Starting with the first line and ending with the line that holds "C = scene.collection", repeat the material exactly.

>> begin Information provided

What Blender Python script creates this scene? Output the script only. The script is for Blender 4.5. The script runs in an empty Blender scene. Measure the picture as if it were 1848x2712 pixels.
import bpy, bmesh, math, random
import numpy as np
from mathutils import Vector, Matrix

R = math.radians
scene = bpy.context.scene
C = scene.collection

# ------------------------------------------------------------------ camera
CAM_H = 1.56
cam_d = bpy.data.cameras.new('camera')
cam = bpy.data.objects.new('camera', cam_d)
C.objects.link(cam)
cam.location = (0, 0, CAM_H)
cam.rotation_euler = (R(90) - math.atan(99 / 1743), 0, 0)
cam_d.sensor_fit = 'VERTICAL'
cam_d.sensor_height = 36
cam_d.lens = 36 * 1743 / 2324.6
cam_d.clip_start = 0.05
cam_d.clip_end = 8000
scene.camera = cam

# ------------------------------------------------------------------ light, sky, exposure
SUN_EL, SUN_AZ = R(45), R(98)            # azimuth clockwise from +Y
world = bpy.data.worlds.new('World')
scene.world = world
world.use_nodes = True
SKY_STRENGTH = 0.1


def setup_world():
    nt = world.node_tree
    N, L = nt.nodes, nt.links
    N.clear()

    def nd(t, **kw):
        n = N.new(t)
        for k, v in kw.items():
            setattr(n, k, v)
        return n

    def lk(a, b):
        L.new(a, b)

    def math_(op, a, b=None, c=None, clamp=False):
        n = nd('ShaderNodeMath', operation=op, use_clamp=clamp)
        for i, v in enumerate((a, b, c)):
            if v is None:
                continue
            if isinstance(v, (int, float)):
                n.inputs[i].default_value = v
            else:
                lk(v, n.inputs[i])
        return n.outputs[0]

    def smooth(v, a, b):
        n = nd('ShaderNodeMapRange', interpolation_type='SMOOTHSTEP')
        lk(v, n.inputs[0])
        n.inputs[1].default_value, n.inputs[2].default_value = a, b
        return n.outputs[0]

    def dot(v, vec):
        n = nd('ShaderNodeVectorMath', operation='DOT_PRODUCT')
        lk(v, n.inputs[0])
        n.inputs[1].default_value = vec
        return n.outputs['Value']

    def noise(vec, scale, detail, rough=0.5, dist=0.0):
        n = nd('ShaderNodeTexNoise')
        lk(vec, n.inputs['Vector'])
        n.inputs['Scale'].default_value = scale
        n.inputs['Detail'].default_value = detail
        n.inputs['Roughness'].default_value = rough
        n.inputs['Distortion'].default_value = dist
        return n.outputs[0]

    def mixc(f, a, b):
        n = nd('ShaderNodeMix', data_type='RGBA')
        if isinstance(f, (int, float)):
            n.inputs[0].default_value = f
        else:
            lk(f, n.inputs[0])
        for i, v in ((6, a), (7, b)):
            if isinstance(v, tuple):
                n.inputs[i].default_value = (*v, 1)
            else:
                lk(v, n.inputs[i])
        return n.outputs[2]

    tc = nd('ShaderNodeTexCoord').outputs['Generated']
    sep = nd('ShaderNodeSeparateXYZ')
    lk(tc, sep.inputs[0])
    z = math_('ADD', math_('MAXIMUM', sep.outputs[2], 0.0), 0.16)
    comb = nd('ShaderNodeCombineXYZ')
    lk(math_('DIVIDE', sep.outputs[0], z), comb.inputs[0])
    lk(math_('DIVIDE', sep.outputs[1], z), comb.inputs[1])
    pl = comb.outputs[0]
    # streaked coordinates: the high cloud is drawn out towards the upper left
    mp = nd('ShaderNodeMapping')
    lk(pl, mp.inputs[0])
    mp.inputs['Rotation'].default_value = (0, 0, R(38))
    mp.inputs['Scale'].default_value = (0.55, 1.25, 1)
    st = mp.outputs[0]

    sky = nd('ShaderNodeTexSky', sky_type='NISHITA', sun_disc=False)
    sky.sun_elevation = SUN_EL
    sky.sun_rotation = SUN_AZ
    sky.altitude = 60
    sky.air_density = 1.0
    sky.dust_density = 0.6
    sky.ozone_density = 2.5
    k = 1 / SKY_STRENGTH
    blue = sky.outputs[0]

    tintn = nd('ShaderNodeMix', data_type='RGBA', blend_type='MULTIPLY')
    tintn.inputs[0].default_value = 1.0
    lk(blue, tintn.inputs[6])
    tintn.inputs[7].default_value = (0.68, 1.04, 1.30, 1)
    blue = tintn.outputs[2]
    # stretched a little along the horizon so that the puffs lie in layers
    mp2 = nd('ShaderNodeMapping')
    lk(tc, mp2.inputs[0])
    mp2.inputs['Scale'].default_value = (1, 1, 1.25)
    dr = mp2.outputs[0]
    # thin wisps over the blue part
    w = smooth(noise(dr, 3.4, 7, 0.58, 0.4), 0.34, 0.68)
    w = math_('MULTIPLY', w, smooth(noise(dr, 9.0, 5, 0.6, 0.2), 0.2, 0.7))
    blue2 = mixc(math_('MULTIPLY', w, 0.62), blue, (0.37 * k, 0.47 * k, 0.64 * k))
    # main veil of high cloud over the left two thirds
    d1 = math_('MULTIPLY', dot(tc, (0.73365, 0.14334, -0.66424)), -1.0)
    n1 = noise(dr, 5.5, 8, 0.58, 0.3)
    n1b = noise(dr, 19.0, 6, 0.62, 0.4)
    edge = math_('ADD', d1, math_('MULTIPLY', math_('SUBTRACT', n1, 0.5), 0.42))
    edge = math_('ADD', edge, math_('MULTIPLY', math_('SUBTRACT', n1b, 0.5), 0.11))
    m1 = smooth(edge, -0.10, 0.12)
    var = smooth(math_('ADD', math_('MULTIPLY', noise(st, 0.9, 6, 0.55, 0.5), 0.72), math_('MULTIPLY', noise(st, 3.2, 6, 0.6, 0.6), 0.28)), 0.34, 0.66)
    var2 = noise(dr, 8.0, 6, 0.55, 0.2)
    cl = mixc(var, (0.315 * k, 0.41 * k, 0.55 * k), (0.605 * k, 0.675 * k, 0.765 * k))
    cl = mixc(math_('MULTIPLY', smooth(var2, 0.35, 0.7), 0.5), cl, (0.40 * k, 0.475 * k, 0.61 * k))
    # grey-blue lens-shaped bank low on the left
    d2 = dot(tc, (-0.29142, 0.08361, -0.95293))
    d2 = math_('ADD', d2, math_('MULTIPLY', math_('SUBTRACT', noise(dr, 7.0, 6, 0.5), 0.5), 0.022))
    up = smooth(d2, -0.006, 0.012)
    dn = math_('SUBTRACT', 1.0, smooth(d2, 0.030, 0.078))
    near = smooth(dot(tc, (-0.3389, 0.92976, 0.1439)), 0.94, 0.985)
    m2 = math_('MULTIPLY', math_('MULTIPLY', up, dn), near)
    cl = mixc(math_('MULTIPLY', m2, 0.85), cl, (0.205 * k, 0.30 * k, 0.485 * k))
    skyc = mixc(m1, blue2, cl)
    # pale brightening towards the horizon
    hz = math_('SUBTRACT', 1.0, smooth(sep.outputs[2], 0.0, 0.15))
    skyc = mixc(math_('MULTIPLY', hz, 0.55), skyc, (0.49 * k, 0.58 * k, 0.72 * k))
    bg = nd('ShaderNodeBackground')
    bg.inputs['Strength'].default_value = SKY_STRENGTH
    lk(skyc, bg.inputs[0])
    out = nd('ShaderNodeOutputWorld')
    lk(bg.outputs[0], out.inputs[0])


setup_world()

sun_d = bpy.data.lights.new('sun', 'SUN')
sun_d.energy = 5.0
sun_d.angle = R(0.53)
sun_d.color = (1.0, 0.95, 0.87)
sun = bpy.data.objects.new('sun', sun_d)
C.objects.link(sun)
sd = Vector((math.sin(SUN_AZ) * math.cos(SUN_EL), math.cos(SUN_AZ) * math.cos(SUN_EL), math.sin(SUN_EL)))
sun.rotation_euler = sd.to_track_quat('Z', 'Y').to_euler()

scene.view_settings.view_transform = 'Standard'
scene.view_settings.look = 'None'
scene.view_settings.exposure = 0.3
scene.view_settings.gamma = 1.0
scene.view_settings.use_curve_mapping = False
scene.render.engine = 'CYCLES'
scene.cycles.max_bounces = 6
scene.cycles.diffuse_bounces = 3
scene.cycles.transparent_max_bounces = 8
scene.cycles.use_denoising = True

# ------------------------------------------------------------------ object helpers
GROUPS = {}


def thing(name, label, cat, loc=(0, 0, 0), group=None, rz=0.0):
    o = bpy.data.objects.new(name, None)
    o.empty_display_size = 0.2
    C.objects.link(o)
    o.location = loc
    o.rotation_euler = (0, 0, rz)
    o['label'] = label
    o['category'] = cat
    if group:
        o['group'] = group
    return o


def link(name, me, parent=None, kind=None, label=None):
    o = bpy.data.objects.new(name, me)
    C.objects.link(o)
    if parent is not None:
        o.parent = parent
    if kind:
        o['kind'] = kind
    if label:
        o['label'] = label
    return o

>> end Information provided

*Solution for this problem*.
What Blender Python script creates this scene? Output the script only. The script is for Blender 4.5. The script runs in an empty Blender scene. Measure the picture as if it were 1848x2712 pixels.
import bpy, bmesh, math, random
import numpy as np
from mathutils import Vector, Matrix

R = math.radians
scene = bpy.context.scene
C = scene.collection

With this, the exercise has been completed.